大型放射光施設SPring-8で1年ぶりに実験してきました

東京大学工学部精密工学科/東京大学大学院工学系研究科精密工学専攻 三村研究室

大型放射光施設SPring-8で1年ぶりに実験してきました

― 研究室の現状 ―

三村研博士1年の島村です。新型コロナウィルスの感染拡大に収束が見えない中、日々不安を感じながらお過ごしだと思います。大学も活動制限が続いていますが、三村・国枝研究室では現在大学で用いられている入構システムをいち早く独自に確立し、大学での研究環境を調えてきました。
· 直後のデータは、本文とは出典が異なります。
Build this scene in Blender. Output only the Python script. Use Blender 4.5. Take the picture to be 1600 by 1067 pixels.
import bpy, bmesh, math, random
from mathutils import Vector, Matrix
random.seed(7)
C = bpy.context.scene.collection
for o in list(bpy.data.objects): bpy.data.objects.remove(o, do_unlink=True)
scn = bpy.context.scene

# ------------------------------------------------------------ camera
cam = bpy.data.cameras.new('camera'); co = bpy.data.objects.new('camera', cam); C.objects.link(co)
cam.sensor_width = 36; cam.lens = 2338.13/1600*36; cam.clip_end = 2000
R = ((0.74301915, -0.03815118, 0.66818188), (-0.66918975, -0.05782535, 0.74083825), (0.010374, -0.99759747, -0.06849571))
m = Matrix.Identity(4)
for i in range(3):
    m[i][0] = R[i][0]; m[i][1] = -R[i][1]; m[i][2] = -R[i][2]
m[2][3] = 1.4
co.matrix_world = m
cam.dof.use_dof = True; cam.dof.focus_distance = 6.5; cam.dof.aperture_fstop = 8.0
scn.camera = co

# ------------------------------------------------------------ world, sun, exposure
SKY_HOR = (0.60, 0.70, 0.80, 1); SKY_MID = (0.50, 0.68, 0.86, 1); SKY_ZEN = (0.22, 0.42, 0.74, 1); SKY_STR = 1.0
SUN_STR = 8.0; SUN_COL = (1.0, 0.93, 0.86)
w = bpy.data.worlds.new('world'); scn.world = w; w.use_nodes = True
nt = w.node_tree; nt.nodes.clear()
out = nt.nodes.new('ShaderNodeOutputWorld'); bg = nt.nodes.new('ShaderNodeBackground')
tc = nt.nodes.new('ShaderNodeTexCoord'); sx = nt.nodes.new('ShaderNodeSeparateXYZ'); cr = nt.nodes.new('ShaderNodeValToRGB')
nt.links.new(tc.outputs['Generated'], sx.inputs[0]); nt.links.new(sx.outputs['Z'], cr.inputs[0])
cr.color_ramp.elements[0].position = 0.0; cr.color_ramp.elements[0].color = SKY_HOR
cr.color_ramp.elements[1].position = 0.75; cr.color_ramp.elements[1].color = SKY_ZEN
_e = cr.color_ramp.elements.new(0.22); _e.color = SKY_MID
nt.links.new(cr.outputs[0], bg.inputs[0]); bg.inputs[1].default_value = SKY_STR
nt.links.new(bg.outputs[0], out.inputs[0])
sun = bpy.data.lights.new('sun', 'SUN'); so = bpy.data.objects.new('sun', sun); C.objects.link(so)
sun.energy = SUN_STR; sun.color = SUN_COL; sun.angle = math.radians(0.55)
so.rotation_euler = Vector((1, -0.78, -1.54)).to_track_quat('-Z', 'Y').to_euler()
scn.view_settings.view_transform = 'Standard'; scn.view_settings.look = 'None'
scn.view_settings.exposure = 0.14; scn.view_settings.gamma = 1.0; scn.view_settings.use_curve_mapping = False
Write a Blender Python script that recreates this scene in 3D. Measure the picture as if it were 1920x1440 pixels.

といっても、登校を強制するものではありません。一人暮らし・実家住まいといった家庭事情で、同じ状況でも受け止め方が異なります。オンラインで完結しない実験等に関して、「必要ならば安心感を持って登校できる」ような仕組みづくりに研究室全体で配慮してきたつもりです。

― SPring-8での実験 ―

そうして大学で少しずつ実験を進めつつ、私は兵庫県の大型放射光施設SPring-8で自作X線集光素子のテストを行っています。何故この研究になったのか? それは後日出てくるかも。

そのため、大学の実験・シミュレーションはあくまで「準備」で、選考の結果半年に2回あれば嬉しいSPring-8での実験(ビームタイム)が「本番」になります。幸い夏以降にSPring-8での実験が解禁されたため、コロナ渦の合間を縫うように出張実験に行きました。

SPring-8は普段着で入れますが、とにかく大きい恒温室の役割も持ちます。施設が大きいので人はまばらですが、施設内は常時20度に保たれ、少し気圧を高くしています。換気良い。

東京都の喧騒やコロナ騒ぎとはうって変わって、朝は雲海に沈むSPring-8、昼は鹿の群れが草を食み、夜は満点の星空…。私は都会育ちなのでなかなか見ない光景です。すげえ。

午前7時、宿舎ベランダから見るSPring-8は雲に沈没
午前11時、日向で草を食む鹿の群れ

自作のX線集光素子ですが、私は長さ2 mmと8 mm長の集光鏡を直角に組み合わせて、縦方向と横方向に独立に集光するような光学素子を開発しています。このタイプでは世界最小の設計で、この集光鏡を設置するユニットも世界最小と自負しています。すげえ。

肝心の実験結果ですが、1勝1敗という感じです。ただ私は負けを認めないので、2勝です。すげえ。

真面目に行くと、集光実験は48時間続きます。とても一人では終えられないため、研究室の方々に手伝ってもらいながら、論文として発表したいデータを取ります。多くても半年に2回しかチャンスがないので、プレッシャーは大きいです。ただ、1回の集光実験で発表に値する結果が出る(はず)ので、なかなかすごいリターンだなと思います。他の人の集光実験に手伝いに行くこともあり、出張実験は研究室の一大イベントです。

自作のX線集光素子と集光ユニット。右下に15 cm定規がありますが、2Lペットボトルに15台ステージを詰め込んだ感じです。集光鏡とステージは「ウォ○リ○を探せ」状態。

― 研究に思うこと ―

SPring-8でも大学でも、アイデアを自分で実装していくため、常時考えます。何をするかの”what”と、どのように実現するかの”how“を自分で決断することが多く、リーダーとプレーヤーの双方をこなさなければなりません。私はテニスを続けているのですが、多くてもペアでしかコート上に立てないスポーツです。コーチングとプレーのどちらも磨かなければ強くなれない点で、私の研究はテニスに近い気がします。

本番の集光実験でも想定外の結果が得られることもあり、時間制限がある現場では俊敏に意思決定が求められます。そうした本番の選択肢を支えるのは、入念な大学での準備です。本番の日程は動かせないため、大学での研究・実験はいつも時間との勝負ですが、運動量が多い自分の性に合ったテーマを幸いにも続けられている気がします。 今年卒業の学部生や修士・博士課程の学生は厳しい状況にさらされているはずですが、発表をお聞きすると例年かそれ以上にしっかり進んでいて、適応力を見習いたくなります。様々な境遇で色々な心境の方がいると思いますが、体調にはくれぐれもお気をつけて、是非良いクリスマスと年末年始をお迎え下さい。